Focus Areas for a Data Governance Board
A data governance board is a group of people who work together to develop an organization’s policies and practices in order to treat data as a strategic asset. The following represents a collection of topics that this group should consider supporting, executing, and/or developing policy around. Not all topics will apply to every organization, and it’s unlikely that more than a few can be done in parallel. The collection below is not in any particular order.
Organizational Capacity
These topics help you focus on the people in your entire organization, ensuring they have the valuable skills to help solve challenges and use data effectively.
- Governance Committee Participation. Although a governance group can have many members, a core team that includes a delegate of the chief executive, a lawyer, an information technology professional, and a geospatial information systems professional help ensure that a large number of the data governance efforts can be accomplished.
- Hiring and Retaining Talent. Work with hiring managers to ensure potential employees who need to work with data are properly screened for appropriate skills and, if necessary, security clearances.
- Partnerships. Identify and connect with outside organizations to help increase the value of internal data by getting their assistance with the data collection, analysis, and decision making.
- Stewardship. Identify key individuals within your organization who are responsible for maintaining data which is needed to conduct business and ensure they are included when it comes to conversations about the data they take care of. Every major data asset (see “Inventory,” below) should have a data steward.
- Staff Skills. A small investment can go a long way when staff are trained in data skills. Begin by assessing the current state of employee skills. Then, develop and execute a plan to increase their experience and expertise, even if it means using free online video tutorials.
Data Management
These topics help you focus on the data within your organization and optimize it to provide the greatest benefit.

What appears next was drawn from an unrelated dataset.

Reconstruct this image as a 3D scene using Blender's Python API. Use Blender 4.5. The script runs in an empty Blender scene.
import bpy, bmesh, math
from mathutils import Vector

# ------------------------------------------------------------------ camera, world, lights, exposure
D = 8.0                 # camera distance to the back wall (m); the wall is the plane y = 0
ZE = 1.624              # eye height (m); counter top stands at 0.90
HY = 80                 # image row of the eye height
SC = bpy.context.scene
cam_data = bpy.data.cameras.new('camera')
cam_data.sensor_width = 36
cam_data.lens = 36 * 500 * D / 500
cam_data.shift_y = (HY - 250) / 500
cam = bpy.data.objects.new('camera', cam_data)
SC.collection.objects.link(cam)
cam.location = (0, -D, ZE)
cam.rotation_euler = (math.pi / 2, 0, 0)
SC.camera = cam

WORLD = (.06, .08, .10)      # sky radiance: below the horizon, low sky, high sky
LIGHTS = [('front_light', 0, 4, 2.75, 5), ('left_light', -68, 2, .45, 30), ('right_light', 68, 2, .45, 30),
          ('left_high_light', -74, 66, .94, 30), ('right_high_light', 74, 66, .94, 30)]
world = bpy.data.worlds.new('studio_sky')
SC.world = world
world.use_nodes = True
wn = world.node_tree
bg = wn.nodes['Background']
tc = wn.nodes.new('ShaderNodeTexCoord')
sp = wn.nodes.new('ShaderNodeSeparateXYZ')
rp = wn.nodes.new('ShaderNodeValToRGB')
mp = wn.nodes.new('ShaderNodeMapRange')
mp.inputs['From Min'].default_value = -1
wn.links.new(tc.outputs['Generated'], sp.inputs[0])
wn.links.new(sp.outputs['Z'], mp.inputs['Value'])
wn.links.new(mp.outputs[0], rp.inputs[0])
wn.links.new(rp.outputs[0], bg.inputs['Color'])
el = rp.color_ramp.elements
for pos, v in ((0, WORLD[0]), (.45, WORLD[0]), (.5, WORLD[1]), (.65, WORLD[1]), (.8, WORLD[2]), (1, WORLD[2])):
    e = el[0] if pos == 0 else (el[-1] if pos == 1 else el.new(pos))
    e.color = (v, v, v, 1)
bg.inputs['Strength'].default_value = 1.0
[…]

- Inventory. Perhaps the most important aspect of treating your data as a strategic asset is knowing what you have, where it is, and who maintains it. Many other data management activities depend heavily upon this knowledge.
- Risk Management (Security & Privacy). Develop or leverage an information classification policy to begin understanding what data can be public and what data can put the public (or your colleagues) at risk if it were widely available. This classification scheme informs a variety of technical mechanisms to protect the data and also helps you react appropriately to inevitable breaches.
- Quality & Standards. Undertaking efforts to improve quality makes data more consistent, trustworthy, and reliable. Standardizing data (e.g., how addresses are stored) makes it considerably easier to connect data from multiple sources together. Both of these aspects make analyses and decision making exponentially more effective.
- Disaster Recovery, Archiving, & Retention. Ensure that plans and practices are in place for backing up, restoring, and storing data for long periods of time. This helps your data-dependent organization stay operational in a crisis and in compliance with statutory requirements.
Data Access
These topics help you focus on where and how data is stored, and who in your organization (and beyond) has access to it.
- Infrastructure. Identify the mechanisms by which data is collected, stored, and maintained to help in standardizing best practices and technologies across your organization.
- Internal Access. Improve internal access by identifying needs for data access, especially between different departments or divisions. Then implement tools and provide training to ensure that staff can collaborate effectively.
- Public Access & Engagement. Public access to non-sensitive data will help increase trust, support dashboards, and enrich relationships with partners outside of government. The data governance group directs these efforts and ensures they are aligned with strategic priorities.
- System Integrations. Enable data to flow between different information systems. This work requires extensive coordination and planning. It benefits greatly from a group who has a solid understanding of your organization’s array of technologies and data.
- Warehouses and Lakes. Beyond system integrations: plan, implement, and maintain large-scale data stores that are used for reporting and/or analytical purposes. Coordinate separate efforts that may be underway in different agencies or departments.
Problem-Solving
These topics help you focus on using data as a strategic asset to achieve the objectives of your organization. They become significantly easier when activities in the other sections above have been completed.
- Outcomes & Prioritization. The solutions for many challenges can involve the use of data. Staff focused on this type of problem solving are often overwhelmed with demand, so managing this work across the organization helps focus on important successes and set expectations for those who may be delayed.
- Performance Analytics. Although organizations may often have a dedicated person to lead performance measurement efforts, many of the individual measures can be drawn from data sources across the organization. Key organizational decisions are often made when reviewing performance information, so ensure it is of the highest possible quality.
- New Initiatives. New or re-engineered business processes will have new data needs. Use these opportunities to align transformative changes with your organization’s strategic ownership of data. Ensure procurement contracts have language that empowers your organization to own and use its own data.
- Analytics, GIS, & Data Science. Establish a distinct team or identify existing talented individuals who can dig deeply into your data to identify opportunities for improvement. These projects are generally started off as experiments, though it’s quite common for them to be continually used in service of improved efficiency, better prioritization of issues, and so on.